Problem requirements: Quote the data below in full, please, without altering anything.

Data provided:
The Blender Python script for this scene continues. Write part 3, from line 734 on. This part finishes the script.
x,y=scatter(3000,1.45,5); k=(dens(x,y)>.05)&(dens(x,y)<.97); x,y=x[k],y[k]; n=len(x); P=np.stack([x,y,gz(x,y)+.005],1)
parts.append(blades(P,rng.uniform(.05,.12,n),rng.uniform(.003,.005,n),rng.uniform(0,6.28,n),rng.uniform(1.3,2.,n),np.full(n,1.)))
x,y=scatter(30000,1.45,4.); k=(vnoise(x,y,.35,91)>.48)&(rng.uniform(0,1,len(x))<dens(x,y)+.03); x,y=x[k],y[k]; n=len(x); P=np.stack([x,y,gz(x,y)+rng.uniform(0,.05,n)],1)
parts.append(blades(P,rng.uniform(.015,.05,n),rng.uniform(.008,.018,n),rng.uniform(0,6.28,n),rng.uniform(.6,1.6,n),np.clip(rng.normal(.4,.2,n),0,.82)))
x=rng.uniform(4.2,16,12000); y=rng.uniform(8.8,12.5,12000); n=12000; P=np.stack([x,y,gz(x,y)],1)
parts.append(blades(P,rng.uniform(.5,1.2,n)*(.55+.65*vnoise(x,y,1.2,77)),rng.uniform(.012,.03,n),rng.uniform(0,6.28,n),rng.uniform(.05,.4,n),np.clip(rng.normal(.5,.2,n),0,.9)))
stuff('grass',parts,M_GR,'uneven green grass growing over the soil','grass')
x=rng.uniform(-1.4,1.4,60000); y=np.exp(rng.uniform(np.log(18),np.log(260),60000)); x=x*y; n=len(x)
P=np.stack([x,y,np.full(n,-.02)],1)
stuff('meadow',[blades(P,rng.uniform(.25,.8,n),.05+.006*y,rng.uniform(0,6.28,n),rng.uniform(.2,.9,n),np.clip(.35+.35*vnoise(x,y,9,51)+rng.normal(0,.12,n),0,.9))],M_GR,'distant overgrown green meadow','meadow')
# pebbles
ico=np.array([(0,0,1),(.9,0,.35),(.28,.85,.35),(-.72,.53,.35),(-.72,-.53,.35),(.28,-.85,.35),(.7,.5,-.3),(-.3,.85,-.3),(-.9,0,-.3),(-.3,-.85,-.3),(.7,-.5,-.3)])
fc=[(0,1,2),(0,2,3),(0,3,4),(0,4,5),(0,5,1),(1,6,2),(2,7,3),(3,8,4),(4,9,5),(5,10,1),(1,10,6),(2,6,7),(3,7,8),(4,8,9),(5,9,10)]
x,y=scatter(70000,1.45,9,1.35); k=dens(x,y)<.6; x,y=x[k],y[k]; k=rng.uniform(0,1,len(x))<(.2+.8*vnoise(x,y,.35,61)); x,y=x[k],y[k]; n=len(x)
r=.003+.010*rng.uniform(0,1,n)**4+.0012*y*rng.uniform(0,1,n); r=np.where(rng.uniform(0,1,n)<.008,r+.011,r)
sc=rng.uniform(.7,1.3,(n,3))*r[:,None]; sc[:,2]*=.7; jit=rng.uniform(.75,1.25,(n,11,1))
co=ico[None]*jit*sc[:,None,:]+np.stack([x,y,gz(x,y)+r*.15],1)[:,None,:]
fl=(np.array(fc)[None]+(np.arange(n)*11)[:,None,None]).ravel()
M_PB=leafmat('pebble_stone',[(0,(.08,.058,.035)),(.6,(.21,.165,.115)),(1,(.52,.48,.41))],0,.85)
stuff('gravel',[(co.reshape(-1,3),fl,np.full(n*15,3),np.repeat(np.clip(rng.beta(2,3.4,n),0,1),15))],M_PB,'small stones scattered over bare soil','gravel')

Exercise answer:
The Blender Python script for this scene continues. Write part 3, from line 734 on. This part finishes the script.
x,y=scatter(3000,1.45,5); k=(dens(x,y)>.05)&(dens(x,y)<.97); x,y=x[k],y[k]; n=len(x); P=np.stack([x,y,gz(x,y)+.005],1)
parts.append(blades(P,rng.uniform(.05,.12,n),rng.uniform(.003,.005,n),rng.uniform(0,6.28,n),rng.uniform(1.3,2.,n),np.full(n,1.)))
x,y=scatter(30000,1.45,4.); k=(vnoise(x,y,.35,91)>.48)&(rng.uniform(0,1,len(x))<dens(x,y)+.03); x,y=x[k],y[k]; n=len(x); P=np.stack([x,y,gz(x,y)+rng.uniform(0,.05,n)],1)
parts.append(blades(P,rng.uniform(.015,.05,n),rng.uniform(.008,.018,n),rng.uniform(0,6.28,n),rng.uniform(.6,1.6,n),np.clip(rng.normal(.4,.2,n),0,.82)))
x=rng.uniform(4.2,16,12000); y=rng.uniform(8.8,12.5,12000); n=12000; P=np.stack([x,y,gz(x,y)],1)
parts.append(blades(P,rng.uniform(.5,1.2,n)*(.55+.65*vnoise(x,y,1.2,77)),rng.uniform(.012,.03,n),rng.uniform(0,6.28,n),rng.uniform(.05,.4,n),np.clip(rng.normal(.5,.2,n),0,.9)))
stuff('grass',parts,M_GR,'uneven green grass growing over the soil','grass')
x=rng.uniform(-1.4,1.4,60000); y=np.exp(rng.uniform(np.log(18),np.log(260),60000)); x=x*y; n=len(x)
P=np.stack([x,y,np.full(n,-.02)],1)
stuff('meadow',[blades(P,rng.uniform(.25,.8,n),.05+.006*y,rng.uniform(0,6.28,n),rng.uniform(.2,.9,n),np.clip(.35+.35*vnoise(x,y,9,51)+rng.normal(0,.12,n),0,.9))],M_GR,'distant overgrown green meadow','meadow')
# pebbles
ico=np.array([(0,0,1),(.9,0,.35),(.28,.85,.35),(-.72,.53,.35),(-.72,-.53,.35),(.28,-.85,.35),(.7,.5,-.3),(-.3,.85,-.3),(-.9,0,-.3),(-.3,-.85,-.3),(.7,-.5,-.3)])
fc=[(0,1,2),(0,2,3),(0,3,4),(0,4,5),(0,5,1),(1,6,2),(2,7,3),(3,8,4),(4,9,5),(5,10,1),(1,10,6),(2,6,7),(3,7,8),(4,8,9),(5,9,10)]
x,y=scatter(70000,1.45,9,1.35); k=dens(x,y)<.6; x,y=x[k],y[k]; k=rng.uniform(0,1,len(x))<(.2+.8*vnoise(x,y,.35,61)); x,y=x[k],y[k]; n=len(x)
r=.003+.010*rng.uniform(0,1,n)**4+.0012*y*rng.uniform(0,1,n); r=np.where(rng.uniform(0,1,n)<.008,r+.011,r)
sc=rng.uniform(.7,1.3,(n,3))*r[:,None]; sc[:,2]*=.7; jit=rng.uniform(.75,1.25,(n,11,1))
co=ico[None]*jit*sc[:,None,:]+np.stack([x,y,gz(x,y)+r*.15],1)[:,None,:]
fl=(np.array(fc)[None]+(np.arange(n)*11)[:,None,None]).ravel()
M_PB=leafmat('pebble_stone',[(0,(.08,.058,.035)),(.6,(.21,.165,.115)),(1,(.52,.48,.41))],0,.85)
stuff('gravel',[(co.reshape(-1,3),fl,np.full(n*15,3),np.repeat(np.clip(rng.beta(2,3.4,n),0,1),15))],M_PB,'small stones scattered over bare soil','gravel')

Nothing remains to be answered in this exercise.